[start RECORDED INFORMATION]
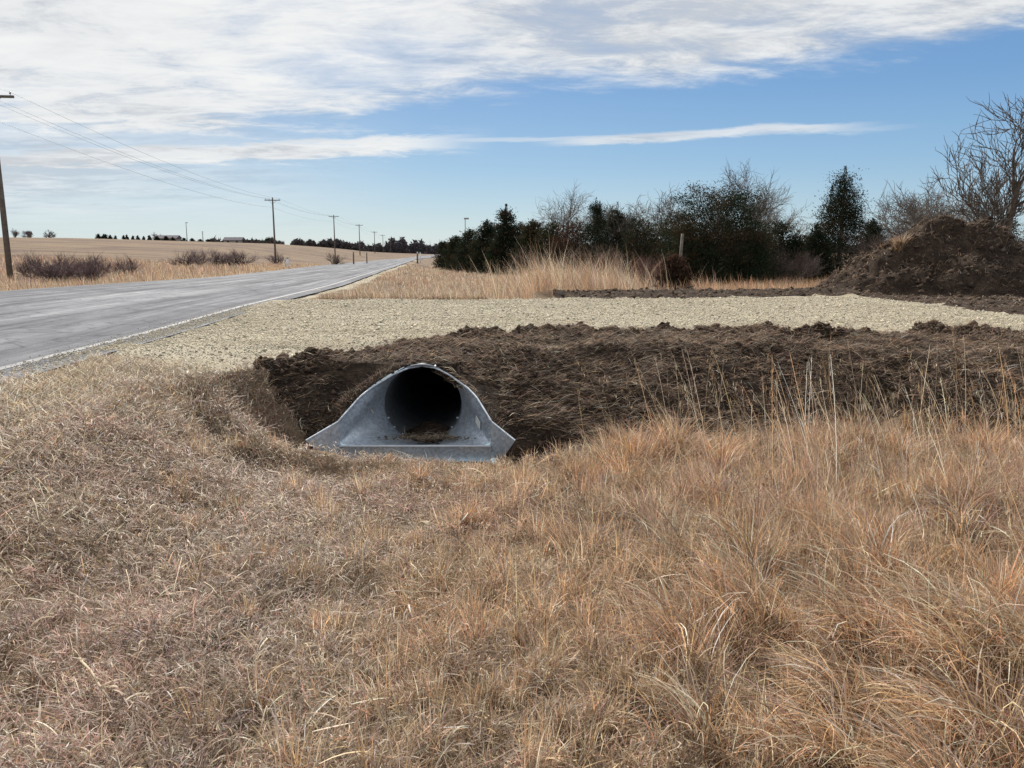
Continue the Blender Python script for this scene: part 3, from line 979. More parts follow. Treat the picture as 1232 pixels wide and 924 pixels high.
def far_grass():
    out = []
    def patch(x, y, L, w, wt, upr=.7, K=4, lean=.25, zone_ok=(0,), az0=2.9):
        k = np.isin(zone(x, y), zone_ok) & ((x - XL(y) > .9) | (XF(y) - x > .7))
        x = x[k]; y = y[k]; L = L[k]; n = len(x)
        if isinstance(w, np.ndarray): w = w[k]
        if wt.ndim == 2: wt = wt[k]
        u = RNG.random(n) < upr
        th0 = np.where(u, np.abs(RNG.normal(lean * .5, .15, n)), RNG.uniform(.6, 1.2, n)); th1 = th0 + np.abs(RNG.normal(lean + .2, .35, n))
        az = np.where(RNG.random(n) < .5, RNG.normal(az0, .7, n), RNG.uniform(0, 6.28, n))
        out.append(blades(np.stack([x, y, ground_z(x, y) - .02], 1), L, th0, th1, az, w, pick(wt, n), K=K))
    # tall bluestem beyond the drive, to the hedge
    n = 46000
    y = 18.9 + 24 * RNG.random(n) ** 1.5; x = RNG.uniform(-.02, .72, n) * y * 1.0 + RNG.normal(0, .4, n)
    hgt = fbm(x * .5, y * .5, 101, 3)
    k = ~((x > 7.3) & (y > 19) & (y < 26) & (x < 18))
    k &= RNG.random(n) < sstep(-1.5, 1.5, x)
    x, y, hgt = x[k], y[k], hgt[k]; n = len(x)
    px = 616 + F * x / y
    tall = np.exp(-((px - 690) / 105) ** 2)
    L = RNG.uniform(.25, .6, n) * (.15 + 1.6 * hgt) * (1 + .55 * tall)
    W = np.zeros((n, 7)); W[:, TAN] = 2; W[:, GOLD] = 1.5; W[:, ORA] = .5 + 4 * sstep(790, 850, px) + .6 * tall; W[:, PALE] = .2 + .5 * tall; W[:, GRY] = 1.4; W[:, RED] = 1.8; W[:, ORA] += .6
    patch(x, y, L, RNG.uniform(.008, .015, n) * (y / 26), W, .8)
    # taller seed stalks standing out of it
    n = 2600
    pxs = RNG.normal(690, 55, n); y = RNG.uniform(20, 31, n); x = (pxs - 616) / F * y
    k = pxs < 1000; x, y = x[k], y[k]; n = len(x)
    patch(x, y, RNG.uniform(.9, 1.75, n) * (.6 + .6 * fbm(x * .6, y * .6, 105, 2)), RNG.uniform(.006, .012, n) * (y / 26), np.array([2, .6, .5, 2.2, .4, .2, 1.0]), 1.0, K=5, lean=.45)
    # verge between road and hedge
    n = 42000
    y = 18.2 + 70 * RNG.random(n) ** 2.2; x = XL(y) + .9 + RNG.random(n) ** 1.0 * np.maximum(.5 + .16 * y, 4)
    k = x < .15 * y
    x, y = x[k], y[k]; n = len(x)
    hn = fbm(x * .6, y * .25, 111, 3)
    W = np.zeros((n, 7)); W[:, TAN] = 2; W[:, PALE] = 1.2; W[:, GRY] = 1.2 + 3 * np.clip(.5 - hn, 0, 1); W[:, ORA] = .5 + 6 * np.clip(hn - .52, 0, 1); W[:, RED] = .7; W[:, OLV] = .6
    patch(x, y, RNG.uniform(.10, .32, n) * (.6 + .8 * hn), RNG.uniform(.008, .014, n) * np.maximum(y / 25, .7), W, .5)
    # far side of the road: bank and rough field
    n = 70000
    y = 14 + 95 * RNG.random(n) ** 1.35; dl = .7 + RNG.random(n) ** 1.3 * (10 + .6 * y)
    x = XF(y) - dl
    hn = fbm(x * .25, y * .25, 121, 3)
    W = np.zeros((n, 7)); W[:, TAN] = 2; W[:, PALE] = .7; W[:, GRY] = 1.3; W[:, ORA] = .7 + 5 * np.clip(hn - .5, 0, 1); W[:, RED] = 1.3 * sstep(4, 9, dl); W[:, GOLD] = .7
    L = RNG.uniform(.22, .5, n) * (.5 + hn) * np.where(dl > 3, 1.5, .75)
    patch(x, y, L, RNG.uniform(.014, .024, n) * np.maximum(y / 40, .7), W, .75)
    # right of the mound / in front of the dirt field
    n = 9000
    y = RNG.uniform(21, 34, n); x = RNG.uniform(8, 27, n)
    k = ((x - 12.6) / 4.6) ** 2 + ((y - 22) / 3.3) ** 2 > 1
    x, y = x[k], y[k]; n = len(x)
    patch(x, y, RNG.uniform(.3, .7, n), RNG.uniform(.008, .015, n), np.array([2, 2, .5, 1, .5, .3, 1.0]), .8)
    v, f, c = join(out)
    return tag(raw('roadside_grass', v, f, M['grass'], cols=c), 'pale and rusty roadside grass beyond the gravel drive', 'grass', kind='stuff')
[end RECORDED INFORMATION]
=== PROBLEM STATEMENT ===
Quote in full the listing given above; the images are to be left out.

=== WRITTEN RESPONSE ===
Continue the Blender Python script for this scene: part 3, from line 979. More parts follow. Treat the picture as 1232 pixels wide and 924 pixels high.
def far_grass():
    out = []
    def patch(x, y, L, w, wt, upr=.7, K=4, lean=.25, zone_ok=(0,), az0=2.9):
        k = np.isin(zone(x, y), zone_ok) & ((x - XL(y) > .9) | (XF(y) - x > .7))
        x = x[k]; y = y[k]; L = L[k]; n = len(x)
        if isinstance(w, np.ndarray): w = w[k]
        if wt.ndim == 2: wt = wt[k]
        u = RNG.random(n) < upr
        th0 = np.where(u, np.abs(RNG.normal(lean * .5, .15, n)), RNG.uniform(.6, 1.2, n)); th1 = th0 + np.abs(RNG.normal(lean + .2, .35, n))
        az = np.where(RNG.random(n) < .5, RNG.normal(az0, .7, n), RNG.uniform(0, 6.28, n))
        out.append(blades(np.stack([x, y, ground_z(x, y) - .02], 1), L, th0, th1, az, w, pick(wt, n), K=K))
    # tall bluestem beyond the drive, to the hedge
    n = 46000
    y = 18.9 + 24 * RNG.random(n) ** 1.5; x = RNG.uniform(-.02, .72, n) * y * 1.0 + RNG.normal(0, .4, n)
    hgt = fbm(x * .5, y * .5, 101, 3)
    k = ~((x > 7.3) & (y > 19) & (y < 26) & (x < 18))
    k &= RNG.random(n) < sstep(-1.5, 1.5, x)
    x, y, hgt = x[k], y[k], hgt[k]; n = len(x)
    px = 616 + F * x / y
    tall = np.exp(-((px - 690) / 105) ** 2)
    L = RNG.uniform(.25, .6, n) * (.15 + 1.6 * hgt) * (1 + .55 * tall)
    W = np.zeros((n, 7)); W[:, TAN] = 2; W[:, GOLD] = 1.5; W[:, ORA] = .5 + 4 * sstep(790, 850, px) + .6 * tall; W[:, PALE] = .2 + .5 * tall; W[:, GRY] = 1.4; W[:, RED] = 1.8; W[:, ORA] += .6
    patch(x, y, L, RNG.uniform(.008, .015, n) * (y / 26), W, .8)
    # taller seed stalks standing out of it
    n = 2600
    pxs = RNG.normal(690, 55, n); y = RNG.uniform(20, 31, n); x = (pxs - 616) / F * y
    k = pxs < 1000; x, y = x[k], y[k]; n = len(x)
    patch(x, y, RNG.uniform(.9, 1.75, n) * (.6 + .6 * fbm(x * .6, y * .6, 105, 2)), RNG.uniform(.006, .012, n) * (y / 26), np.array([2, .6, .5, 2.2, .4, .2, 1.0]), 1.0, K=5, lean=.45)
    # verge between road and hedge
    n = 42000
    y = 18.2 + 70 * RNG.random(n) ** 2.2; x = XL(y) + .9 + RNG.random(n) ** 1.0 * np.maximum(.5 + .16 * y, 4)
    k = x < .15 * y
    x, y = x[k], y[k]; n = len(x)
    hn = fbm(x * .6, y * .25, 111, 3)
    W = np.zeros((n, 7)); W[:, TAN] = 2; W[:, PALE] = 1.2; W[:, GRY] = 1.2 + 3 * np.clip(.5 - hn, 0, 1); W[:, ORA] = .5 + 6 * np.clip(hn - .52, 0, 1); W[:, RED] = .7; W[:, OLV] = .6
    patch(x, y, RNG.uniform(.10, .32, n) * (.6 + .8 * hn), RNG.uniform(.008, .014, n) * np.maximum(y / 25, .7), W, .5)
    # far side of the road: bank and rough field
    n = 70000
    y = 14 + 95 * RNG.random(n) ** 1.35; dl = .7 + RNG.random(n) ** 1.3 * (10 + .6 * y)
    x = XF(y) - dl
    hn = fbm(x * .25, y * .25, 121, 3)
    W = np.zeros((n, 7)); W[:, TAN] = 2; W[:, PALE] = .7; W[:, GRY] = 1.3; W[:, ORA] = .7 + 5 * np.clip(hn - .5, 0, 1); W[:, RED] = 1.3 * sstep(4, 9, dl); W[:, GOLD] = .7
    L = RNG.uniform(.22, .5, n) * (.5 + hn) * np.where(dl > 3, 1.5, .75)
    patch(x, y, L, RNG.uniform(.014, .024, n) * np.maximum(y / 40, .7), W, .75)
    # right of the mound / in front of the dirt field
    n = 9000
    y = RNG.uniform(21, 34, n); x = RNG.uniform(8, 27, n)
    k = ((x - 12.6) / 4.6) ** 2 + ((y - 22) / 3.3) ** 2 > 1
    x, y = x[k], y[k]; n = len(x)
    patch(x, y, RNG.uniform(.3, .7, n), RNG.uniform(.008, .015, n), np.array([2, 2, .5, 1, .5, .3, 1.0]), .8)
    v, f, c = join(out)
    return tag(raw('roadside_grass', v, f, M['grass'], cols=c), 'pale and rusty roadside grass beyond the gravel drive', 'grass', kind='stuff')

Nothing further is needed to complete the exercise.